Normally, such expenses are determined separately following the decision of the court or the entry of judgment. Rule 54(d)(5), I.R.C.P. The order settling costs and attorney fees, if any, is entered after a "hearing on an objection to a memorandum of costs, or after the time for filing an objection has past, . . . ." Rule 54(d)(7), I.R.C.P. That procedure was not followed in this case.
Here, the record shows that the district court simply included such costs and attorney fees in the judgment entered two days after the submission of the Farbers' cost bill. Although the affidavit for attorney fees submitted by the Farbers' counsel separately showed $510 as the amount of fees incurred for the trustee's sale, the judgment did not separate such fees from the total fees allowed in the action; nevertheless, it is plain that by awarding the total requested fees the court included this component.
While the procedure and form of judgment used in this instance were unusual and make it appear that the "judgment" exceeded the limits of I.C. § 45-1512, in fact, the total relief awarded was within authorized limits. Accordingly, we hold that the Howells have not shown that the district court committed any procedural error that requires reversal or modification of the judgment entered in this case.
We now turn to the Howells' contention that the award of attorney fees was excessive and an abuse of discretion by the trial judge. I.R.C.P. 54(d)(6) states:
Any party may object to the claimed costs of another party set forth in a memorandum of costs by filing and serving on adverse parties a motion to disallow part or all of such costs within 10 days of service of the memorandum of cost. Such motion shall not stay execution on the judgment, exclusive of costs, and shall be heard and determined by the court as other motions under these rules. Failure to timely object to the items in the memorandum of costs shall constitute a waiver of all objections to the costs claimed.
Rule 54(e)(6), I.R.C.P., provides that any objection to the allowances of attorney fees "shall be made in the same manner as an objection to costs as provided by Rule 54(d)(6)." The record fails to establish that the Howells filed an objection within ten days of the service of memorandum of costs or anytime thereafter. The failure to object results in a waiver of the right to contest any award within the amount stated. Conner v. Dake, 103 Idaho 761, 653 P.2d 1173 (1982); Fearless Farris Wholesale, Inc. v. Howell, 105 Idaho 699, 672 P.2d 577 (Ct.App. 1983).

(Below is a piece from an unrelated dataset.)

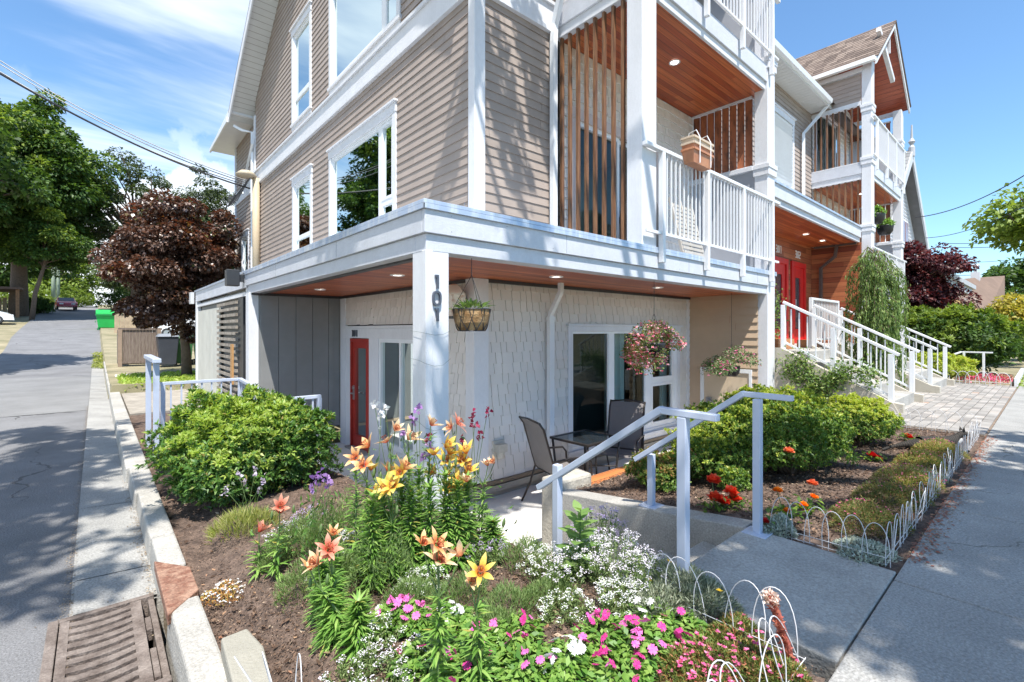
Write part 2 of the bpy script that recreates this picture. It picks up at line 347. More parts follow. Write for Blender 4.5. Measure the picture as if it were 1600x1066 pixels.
ys = [-30, 0, 8, 14, 20, 23.5, 27, 30, 34, 38, 43, 49, 56, 63, 70, 77, 86, 95, 107, 120, 160]
def leftedge(y): return -5.6 if y < 21 else (-3.3 if y < 32 else (-3.3-.8*(y-32)/13 if y < 45 else -4.1-.014*(y-45)))
strip('alley_road', leftedge, lambda y: (-.195 if 2.699 < y < 3.711 else -.10) if y < 26.4 else .9+.02*(y-27), [-30, 0, 2.69, 2.70, 3.71, 3.715, 8, 14, 20, 23.5, 26.3, 26.5]+ys[7:], .0, asph)
# patch of newer asphalt further up the alley
strip('asphalt_patch', -5.4, -.12, [13.2, 16, 20, 22], .006, pm('patched_asphalt', (.20, .20, .20), .9, .12, 1.2, .6, 150, speck=.3))
# gutter slabs
m = MB()
gy = [3.72, 4.22, 5.9, 7.8, 9.8, 12.3, 14.8, 17.3, 19.8, 22.3, 24.8, 26.4]
for a, b in zip(gy, gy[1:]):
    z0, z1 = prof(a)+.012, prof(b)+.012
    m.add([(-.10, a+.006, z0), (.30, a+.006, z0-.02), (.30, b-.006, z1-.02), (-.10, b-.006, z1)], [(0, 1, 2, 3)])
m.add([(-.10, .2, prof(0)+.012), (.29, .2, prof(0)-.008), (.29, 2.70, prof(0)-.008), (-.10, 2.70, prof(0)+.012)], [(0, 1, 2, 3)])
for a, b in ((.2, 2.70), (3.72, 20), (20, 26.4)):
    m.add([(-.115, a, prof(a)+.006), (.3, a, prof(a)-.03), (.3, b, prof(b)-.03), (-.115, b, prof(b)+.006)], [(0, 1, 2, 3)])
struct(m.build('gutter', concs))
# kerb, in lengths, worn and stepped
m = MB(); kk = 0
kys = [.3, 3.2, 3.68, 4.3, 5.6, 6.65, 8.2, 10.8, 13.4, 16, 18.6, 21.2, 23.8, 26.4]
KX0, KX1 = .29, .44
for a, b in zip(kys, kys[1:]):
    if abs(a-3.2) < .01 or b-a < .1: continue
    x0 = KX0 if b < 4.31 else (KX0-.008 if b < 5.61 else (KX0-.03 if b < 6.7 else KX0-.055))
    x1 = KX1 if b < 5.61 else KX1+.0
    z0 = max(prof(a), -.4)+.155; z1 = max(prof(b), -.4)+.155
    m.add([(x0-.015, a+.004, z0-.4), (x1, a+.004, z0-.6), (x1, b-.004, z1-.6), (x0-.015, b-.004, z1-.4), (x0+.012, a+.004, z0), (x1, a+.004, z0+.004), (x1, b-.004, z1+.004), (x0+.012, b-.004, z1)],
          [(4,5,6,7),(0,1,5,4),(1,2,6,5),(2,3,7,6),(3,0,4,7)])
struct(m.build('kerb', conc, bevel=.014))
# sidewalk slabs
m = MB(); x = -3.0
while x < 60:
    m.box((x+.004, -1.55, -.12), (x+1.498, -.512, 0)); m.box((x+.004, -.504, -.12), (x+1.498, .535, 0)); x += 1.504
struct(m.build('sidewalk', concs, bevel=.006))
m = MB(); m.box((-8, -12, -.30), (70, -2.6, -.16)); struct(m.build('street_road', asph))
m = MB(); m.box((-8, -2.6, -.3), (70, -2.4, -.02)); struct(m.build('street_kerb', conc, bevel=.01))
m = MB(); m.box((-8, -2.4, -.3), (70, -1.56, -.03)); struct(m.build('street_verge', pm('lawn_soil', (.05, .09, .025), .95, .2, 3, .5, 50)))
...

We must hold that such a waiver occurred in this case.
At oral argument the Howells contended that Rule 54(d)(6) requiring an objection to costs and attorney fees within ten days works to deny due process and, therefore, the rule is unconstitutional. No citations supporting the general assertion were furnished. The Howells must show that the specific rule violates either the Idaho or United States Constitution. See e.g., Hill v. State Department of Employment, 108 Idaho 583, 701 P.2d 203 (1985). This they have failed to do.
As we have noted before, the purpose of Rule 54(d)(6) is to enable the trial court to expeditiously rule upon the objections and conclude a case by providing a deadline for informing the court of any objections to attorney fees claimed in the memorandum of costs. Operating Engineers Local Union 370 v. Goodwin Construction Company of Blackfoot, 104 Idaho 83, 656 P.2d 144 (Ct.App. 1982). Here, in spite of procedural irregularities, the Howells were not deprived of the opportunity to object to costs and attorney fees. They have merely been constrained by certain time limitations stated in the rule. The rule provides notice and an opportunity to be heard and to present objections before the trial court. The record does indicate that a copy of the memorandum of costs and attorney fees was served on the Howells' counsel personally. Thus, the Howells had ten days following such service to object to the costs and attorney fees awarded in the judgment. When an opportunity to be heard is granted to a complainant, which is not exercised, that complainant cannot later plead a denial of due process. United Nuclear Corp. v. General Atomic Co., 96 N.M. 155, 629 P.2d 231 (1980), appeal dismissed, 451 U.S. 901, 101 S.Ct. 1966, 68 L.Ed.2d 289 (1981). In any event, for the reasons stated, we are not persuaded that the challenge to the rule, or to its application here, on due process grounds has any merit.
Finally, the Farbers have requested attorney fees on appeal pursuant to both I.C. § 12-120(2) and 12-121. We are required to award them. The promissory note states: "If suit is brought to collect this note or should this note be placed with an attorney for collection, the holder of this note shall be entitled to collect all reasonable costs and expenses of suit and reasonable attorneys' fees." Idaho Code § 12-120(2) provides that the prevailing party in a civil action to recover on a note shall be allowed a reasonable attorney fee to be set by the court. This statute has been held to apply to appeals as well as to trial court litigation. Cheney v. Smith, 108 Idaho 209, 697 P.2d 1223 (Ct.App. 1985). The note mandates an award of attorney fees, thus, we hold that the Farbers are entitled to reasonable attorney fees in this appeal, provided that they comply with I.A.R. 40 and 41. Any objections the Howells may have to a claim for such costs and fees must be filed as provided in I.A.R. 40.
The judgment is affirmed. Costs and attorney fees to respondents, the Farbers.
BAKES and McFADDEN, JJ., Pro Tem., concur.